Lines that include the word "pixels" are the ones to copy.
## Begin
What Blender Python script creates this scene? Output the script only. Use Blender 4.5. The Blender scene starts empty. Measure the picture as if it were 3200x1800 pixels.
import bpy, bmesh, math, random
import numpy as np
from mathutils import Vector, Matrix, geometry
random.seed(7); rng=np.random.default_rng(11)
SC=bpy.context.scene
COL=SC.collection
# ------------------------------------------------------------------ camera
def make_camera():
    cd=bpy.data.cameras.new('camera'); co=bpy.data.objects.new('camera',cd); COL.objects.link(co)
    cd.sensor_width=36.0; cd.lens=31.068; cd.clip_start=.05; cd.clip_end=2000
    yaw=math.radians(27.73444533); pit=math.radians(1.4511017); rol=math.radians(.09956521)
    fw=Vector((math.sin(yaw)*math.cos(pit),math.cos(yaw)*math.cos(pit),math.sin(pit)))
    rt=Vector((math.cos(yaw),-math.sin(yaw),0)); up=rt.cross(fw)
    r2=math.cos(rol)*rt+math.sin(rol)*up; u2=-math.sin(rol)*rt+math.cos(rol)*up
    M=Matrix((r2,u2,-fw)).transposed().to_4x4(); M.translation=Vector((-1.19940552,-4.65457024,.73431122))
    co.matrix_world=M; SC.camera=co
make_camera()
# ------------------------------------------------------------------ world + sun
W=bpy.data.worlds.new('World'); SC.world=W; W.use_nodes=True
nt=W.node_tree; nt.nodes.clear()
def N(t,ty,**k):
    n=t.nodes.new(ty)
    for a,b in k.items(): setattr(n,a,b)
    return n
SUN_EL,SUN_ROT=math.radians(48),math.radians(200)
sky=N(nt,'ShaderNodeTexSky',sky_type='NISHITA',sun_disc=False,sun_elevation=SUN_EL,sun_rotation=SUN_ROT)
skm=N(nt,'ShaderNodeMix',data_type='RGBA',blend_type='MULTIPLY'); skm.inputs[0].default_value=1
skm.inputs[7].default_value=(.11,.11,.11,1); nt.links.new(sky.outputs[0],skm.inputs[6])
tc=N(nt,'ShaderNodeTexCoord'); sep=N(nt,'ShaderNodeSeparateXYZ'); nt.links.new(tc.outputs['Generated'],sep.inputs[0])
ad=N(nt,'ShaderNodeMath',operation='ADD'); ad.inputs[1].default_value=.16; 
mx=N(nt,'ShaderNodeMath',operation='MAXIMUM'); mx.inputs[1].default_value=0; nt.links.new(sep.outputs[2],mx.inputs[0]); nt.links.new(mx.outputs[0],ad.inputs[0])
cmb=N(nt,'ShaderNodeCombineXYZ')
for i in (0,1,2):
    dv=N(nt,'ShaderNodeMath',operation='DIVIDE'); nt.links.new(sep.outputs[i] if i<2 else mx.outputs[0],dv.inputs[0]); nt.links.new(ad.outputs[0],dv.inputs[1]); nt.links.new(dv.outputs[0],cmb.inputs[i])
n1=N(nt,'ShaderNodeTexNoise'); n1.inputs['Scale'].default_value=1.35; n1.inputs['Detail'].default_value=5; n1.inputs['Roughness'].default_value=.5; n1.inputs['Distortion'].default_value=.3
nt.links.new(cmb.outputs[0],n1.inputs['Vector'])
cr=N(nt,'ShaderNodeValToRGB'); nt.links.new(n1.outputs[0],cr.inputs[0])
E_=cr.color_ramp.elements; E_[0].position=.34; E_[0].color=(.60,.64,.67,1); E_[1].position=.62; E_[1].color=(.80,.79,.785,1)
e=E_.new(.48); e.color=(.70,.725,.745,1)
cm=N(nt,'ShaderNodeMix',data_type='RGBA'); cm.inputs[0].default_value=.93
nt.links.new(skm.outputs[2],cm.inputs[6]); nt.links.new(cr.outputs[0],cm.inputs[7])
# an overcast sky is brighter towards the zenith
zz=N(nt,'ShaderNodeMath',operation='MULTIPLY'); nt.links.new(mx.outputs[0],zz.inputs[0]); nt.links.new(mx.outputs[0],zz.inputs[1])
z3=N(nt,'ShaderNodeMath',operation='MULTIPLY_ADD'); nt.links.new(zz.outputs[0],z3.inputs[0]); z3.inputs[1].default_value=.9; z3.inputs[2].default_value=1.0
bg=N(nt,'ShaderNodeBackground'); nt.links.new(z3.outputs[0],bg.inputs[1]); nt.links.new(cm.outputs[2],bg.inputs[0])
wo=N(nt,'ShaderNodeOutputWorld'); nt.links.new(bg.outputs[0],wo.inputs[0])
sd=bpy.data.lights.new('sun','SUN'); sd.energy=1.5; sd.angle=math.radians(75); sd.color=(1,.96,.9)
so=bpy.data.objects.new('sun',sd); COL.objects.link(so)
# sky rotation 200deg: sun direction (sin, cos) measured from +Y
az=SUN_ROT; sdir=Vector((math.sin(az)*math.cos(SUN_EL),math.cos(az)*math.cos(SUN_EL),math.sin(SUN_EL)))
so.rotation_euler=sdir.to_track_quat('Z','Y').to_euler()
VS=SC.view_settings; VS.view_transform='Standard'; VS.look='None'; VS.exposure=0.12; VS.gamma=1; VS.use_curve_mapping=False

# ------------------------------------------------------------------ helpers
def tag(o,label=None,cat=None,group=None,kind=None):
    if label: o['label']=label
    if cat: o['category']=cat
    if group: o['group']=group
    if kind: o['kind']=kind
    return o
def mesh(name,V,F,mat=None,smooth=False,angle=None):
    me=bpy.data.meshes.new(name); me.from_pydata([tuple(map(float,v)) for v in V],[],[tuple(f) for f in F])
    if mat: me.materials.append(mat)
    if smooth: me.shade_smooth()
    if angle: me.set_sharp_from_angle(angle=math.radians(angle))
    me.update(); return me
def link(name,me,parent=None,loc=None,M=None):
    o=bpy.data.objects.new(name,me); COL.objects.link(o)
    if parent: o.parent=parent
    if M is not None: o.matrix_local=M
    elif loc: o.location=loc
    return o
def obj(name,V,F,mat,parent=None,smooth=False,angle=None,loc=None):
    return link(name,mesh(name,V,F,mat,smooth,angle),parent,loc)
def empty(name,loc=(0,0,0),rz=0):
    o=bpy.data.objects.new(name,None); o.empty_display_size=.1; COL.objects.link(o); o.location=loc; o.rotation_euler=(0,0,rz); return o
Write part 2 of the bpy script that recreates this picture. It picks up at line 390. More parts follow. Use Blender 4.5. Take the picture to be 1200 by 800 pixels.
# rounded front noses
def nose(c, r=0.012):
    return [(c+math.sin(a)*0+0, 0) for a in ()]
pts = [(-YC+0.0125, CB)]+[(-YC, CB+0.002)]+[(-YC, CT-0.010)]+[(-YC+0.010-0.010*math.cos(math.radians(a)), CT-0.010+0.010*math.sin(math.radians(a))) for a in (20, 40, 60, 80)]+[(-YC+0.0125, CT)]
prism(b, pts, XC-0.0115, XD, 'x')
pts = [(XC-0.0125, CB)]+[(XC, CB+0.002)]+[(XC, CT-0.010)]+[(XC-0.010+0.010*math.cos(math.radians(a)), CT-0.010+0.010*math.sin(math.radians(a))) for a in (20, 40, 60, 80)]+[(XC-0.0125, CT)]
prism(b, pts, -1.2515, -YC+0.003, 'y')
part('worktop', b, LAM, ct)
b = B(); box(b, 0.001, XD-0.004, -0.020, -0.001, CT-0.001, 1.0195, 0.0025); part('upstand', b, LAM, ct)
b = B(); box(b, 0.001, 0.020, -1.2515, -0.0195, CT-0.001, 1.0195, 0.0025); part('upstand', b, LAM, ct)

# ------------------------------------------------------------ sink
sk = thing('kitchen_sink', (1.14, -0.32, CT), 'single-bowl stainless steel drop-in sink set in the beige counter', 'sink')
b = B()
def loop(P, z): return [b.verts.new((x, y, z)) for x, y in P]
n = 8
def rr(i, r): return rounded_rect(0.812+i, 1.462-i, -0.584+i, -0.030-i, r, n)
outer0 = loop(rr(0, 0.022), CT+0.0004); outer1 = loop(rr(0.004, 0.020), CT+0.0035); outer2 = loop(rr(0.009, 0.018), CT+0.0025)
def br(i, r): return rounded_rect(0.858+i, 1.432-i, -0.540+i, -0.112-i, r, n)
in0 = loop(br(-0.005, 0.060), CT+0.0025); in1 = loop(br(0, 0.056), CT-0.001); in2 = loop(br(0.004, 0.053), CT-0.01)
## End
THE RESULT:
What Blender Python script creates this scene? Output the script only. Use Blender 4.5. The Blender scene starts empty. Measure the picture as if it were 3200x1800 pixels.
Write part 2 of the bpy script that recreates this picture. It picks up at line 390. More parts follow. Use Blender 4.5. Take the picture to be 1200 by 800 pixels.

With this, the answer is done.